Troisième opération qualifiée de commentaire ou de réplique: dans la mesure où il s'agissait d'une jurisprudence nouvelle, qui ne s'appuyait absolument pas sur la véracité des faits allégués de part et d'autre (le magistrat écrit textuellement que “en autorisant ou en imposant l'émission d'un droit de réponse, le juge (...) se contente de permettre à la personne mise en cause de substituer sa subjectivité à celle des auteurs de l'émission”), nous avons voulu expliquer cela au téléspectateur.
C'est tout à fait étonnant: En effet, nous sommes contraints à une déontologie, à une méthodologie qui nous amène à recouper les informations, et en aucun cas nous ne pouvons nous identifier à une forme de "subjectivit" par rapport à une autre. Le décret qui détermine les missions de l'audiovisuel de service public prévoit que nous devons travailler dans un esprit de rigoureuse objectivité, et nous essayons de le faire. Il me semblait quand même impératif de commenter le principe même d'une jurisprudence de ce type, ce qui est aujourd'hui mis en cause. Dans la mesure où cette loi sur le droit de réponse s'assortit de dispositions pénales en cas d'infraction, Sierra 21 nous a cités directement en correctionnelle pour répondre de la commission de ce “délit”. (audience prévue le 18 décembre 1995)
Dans le même temps, la secte a introduit une nouvelle demande de droit de réponse basé sur ce qu'elle appelle commentaires et répliques.
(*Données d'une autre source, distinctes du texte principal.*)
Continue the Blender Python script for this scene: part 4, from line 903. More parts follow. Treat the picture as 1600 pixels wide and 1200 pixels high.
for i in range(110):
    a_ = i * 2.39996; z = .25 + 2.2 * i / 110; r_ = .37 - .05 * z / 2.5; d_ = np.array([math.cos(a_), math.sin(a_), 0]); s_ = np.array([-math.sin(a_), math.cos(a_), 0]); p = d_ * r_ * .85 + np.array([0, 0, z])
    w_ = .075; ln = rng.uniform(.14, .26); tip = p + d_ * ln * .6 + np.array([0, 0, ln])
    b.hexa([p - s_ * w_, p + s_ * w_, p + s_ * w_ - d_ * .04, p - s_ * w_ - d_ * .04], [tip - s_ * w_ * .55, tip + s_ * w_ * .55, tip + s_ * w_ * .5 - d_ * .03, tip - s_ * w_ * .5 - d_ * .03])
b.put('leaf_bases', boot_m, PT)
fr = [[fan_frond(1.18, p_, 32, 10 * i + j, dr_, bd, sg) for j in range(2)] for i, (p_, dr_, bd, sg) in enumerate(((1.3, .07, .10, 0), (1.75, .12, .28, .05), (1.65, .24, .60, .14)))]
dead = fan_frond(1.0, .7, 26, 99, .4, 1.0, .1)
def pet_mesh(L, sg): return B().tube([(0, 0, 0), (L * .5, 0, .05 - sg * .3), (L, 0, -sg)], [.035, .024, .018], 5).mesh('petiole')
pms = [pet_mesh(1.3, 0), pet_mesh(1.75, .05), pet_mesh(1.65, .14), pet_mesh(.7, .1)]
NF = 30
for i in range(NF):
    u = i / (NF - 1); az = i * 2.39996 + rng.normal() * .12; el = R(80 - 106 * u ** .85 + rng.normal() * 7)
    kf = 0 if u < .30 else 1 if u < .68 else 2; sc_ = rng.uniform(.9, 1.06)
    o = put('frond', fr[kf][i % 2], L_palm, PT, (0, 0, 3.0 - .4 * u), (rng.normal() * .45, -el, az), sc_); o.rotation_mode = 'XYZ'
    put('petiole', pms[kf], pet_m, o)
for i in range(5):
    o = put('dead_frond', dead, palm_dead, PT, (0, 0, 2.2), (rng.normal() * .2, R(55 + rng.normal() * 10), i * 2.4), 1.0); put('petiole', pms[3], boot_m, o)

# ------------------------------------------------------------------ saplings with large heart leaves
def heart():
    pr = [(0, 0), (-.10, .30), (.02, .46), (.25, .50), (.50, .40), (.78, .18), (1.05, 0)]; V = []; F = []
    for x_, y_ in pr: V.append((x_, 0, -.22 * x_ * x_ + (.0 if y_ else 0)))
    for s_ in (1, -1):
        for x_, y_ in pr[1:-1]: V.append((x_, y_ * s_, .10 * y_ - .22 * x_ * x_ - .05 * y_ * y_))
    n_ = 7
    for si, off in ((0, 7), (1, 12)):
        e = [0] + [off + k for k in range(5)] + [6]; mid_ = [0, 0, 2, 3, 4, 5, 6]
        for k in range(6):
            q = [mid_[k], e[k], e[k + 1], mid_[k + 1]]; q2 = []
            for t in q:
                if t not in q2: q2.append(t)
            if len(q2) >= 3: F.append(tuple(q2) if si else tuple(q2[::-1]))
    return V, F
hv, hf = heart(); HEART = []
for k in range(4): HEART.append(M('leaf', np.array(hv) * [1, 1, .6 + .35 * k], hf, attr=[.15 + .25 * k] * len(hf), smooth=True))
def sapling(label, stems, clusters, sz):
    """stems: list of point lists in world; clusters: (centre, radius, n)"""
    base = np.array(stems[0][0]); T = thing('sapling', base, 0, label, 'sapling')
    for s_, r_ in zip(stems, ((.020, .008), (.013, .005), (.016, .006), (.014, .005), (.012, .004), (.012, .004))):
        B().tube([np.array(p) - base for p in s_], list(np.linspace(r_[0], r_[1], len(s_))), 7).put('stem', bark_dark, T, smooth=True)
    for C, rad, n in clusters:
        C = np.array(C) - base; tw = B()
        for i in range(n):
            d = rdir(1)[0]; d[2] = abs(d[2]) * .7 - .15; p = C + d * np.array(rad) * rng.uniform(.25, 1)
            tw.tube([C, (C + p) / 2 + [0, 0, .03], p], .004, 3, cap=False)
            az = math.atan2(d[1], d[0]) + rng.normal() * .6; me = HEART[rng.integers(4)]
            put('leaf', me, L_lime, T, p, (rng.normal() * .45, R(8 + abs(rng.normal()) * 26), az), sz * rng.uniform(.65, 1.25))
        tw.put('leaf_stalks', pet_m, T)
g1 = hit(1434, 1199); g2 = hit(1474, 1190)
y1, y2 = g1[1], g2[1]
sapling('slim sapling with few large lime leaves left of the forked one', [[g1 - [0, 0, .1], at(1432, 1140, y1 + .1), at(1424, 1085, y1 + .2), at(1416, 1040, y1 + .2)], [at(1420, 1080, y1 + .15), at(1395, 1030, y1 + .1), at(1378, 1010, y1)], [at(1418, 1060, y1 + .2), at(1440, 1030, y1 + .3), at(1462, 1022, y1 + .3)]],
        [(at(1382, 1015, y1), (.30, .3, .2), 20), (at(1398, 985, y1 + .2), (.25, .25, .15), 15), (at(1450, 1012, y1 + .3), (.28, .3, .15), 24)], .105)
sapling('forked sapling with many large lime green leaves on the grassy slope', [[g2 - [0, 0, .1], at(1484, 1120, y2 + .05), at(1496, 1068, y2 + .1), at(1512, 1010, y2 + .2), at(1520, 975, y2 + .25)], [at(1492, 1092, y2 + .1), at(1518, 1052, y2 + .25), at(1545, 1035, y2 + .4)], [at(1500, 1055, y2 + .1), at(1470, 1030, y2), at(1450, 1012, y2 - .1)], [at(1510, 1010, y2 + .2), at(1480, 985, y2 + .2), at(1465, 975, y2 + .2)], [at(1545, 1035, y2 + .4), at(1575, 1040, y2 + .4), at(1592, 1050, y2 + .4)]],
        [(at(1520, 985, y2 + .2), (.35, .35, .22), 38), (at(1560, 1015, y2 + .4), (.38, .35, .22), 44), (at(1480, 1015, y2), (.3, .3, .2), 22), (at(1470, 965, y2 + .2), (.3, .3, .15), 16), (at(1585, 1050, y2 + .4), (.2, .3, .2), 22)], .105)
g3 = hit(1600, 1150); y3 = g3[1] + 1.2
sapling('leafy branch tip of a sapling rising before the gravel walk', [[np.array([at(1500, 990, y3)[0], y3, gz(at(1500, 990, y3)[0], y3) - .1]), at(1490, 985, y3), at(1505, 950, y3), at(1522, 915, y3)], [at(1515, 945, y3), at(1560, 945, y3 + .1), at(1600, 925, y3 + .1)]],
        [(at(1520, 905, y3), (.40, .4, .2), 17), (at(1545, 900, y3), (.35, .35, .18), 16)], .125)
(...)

C'est quelque chose qu'on a pu constater d'expérience: en termes de procédure, ce sont toujours les sectes, ou les sociétés commerciales s'inspirant de méthodes de manipulations de groupe de type vente pyramidale, qui sont les plus procédurières. Ici, c'est une idée de Gérard Rogge, il semble que l'enjeu soit autre que de nous faire dire que Sierra 21 n'est pas une secte, il s'agit aussi d'avoir à l'appui de Sierra 21 un maximum d'arguments dans le procès qui l'oppose à Dominique Lameere, qui essaie de récupérer les 15 ou 20 millions qu'elle a injectés dans la secte au moment où elle était sous influence. Voilà où on en est pour l'instant.
B.P. Pensez-vous que tout ceci s'inscrive dans le cadre des rapports actuellement fort tendus entre justice et presse?
M.D.: Il me semble en tous cas que l'on ne peut pas considérer que les attendus de l'ordonnance rendue dans l'affaire Sierra 21 sont anodins ou innocents. Je pense que quand un magistrat dit simplement qu'autoriser la diffusion d'un droit de réponse, dans un tel cas, c'est permettre la diffusion d'une subjectivité par rapport à une autre, c'est très révélateur de tout le cas qu'il fait d'un travail journalistique qui s'est quand même effectué de la façon la plus correcte possible, et c'est peut-être aussi révélateur de ce souci qu'ont les magistrats par rapport à cette espèce d'arrière-plan (selon certains d'entre eux), d'incompétence, d'irresponsabilité, de recherche de sensationnalisme, pour essayer de contrôler, et, en tout cas, de compenser, par rapport à ce pouvoir qui est utilisé de façon d'autant plus anormale que la pression de la recherche du scoop, de la rentabilité, de l'audiométrie, de la vente, est plus forte. Et ça, c'est quelque chose qu'on sent de plus en plus souvent, il y a de moins en moins de confiance dans le travail journalistique. Il parait important pour certains magistrats, de rétablir un équilibre en jouant les compensateurs. C'est un sentiment que l'on peut avoir.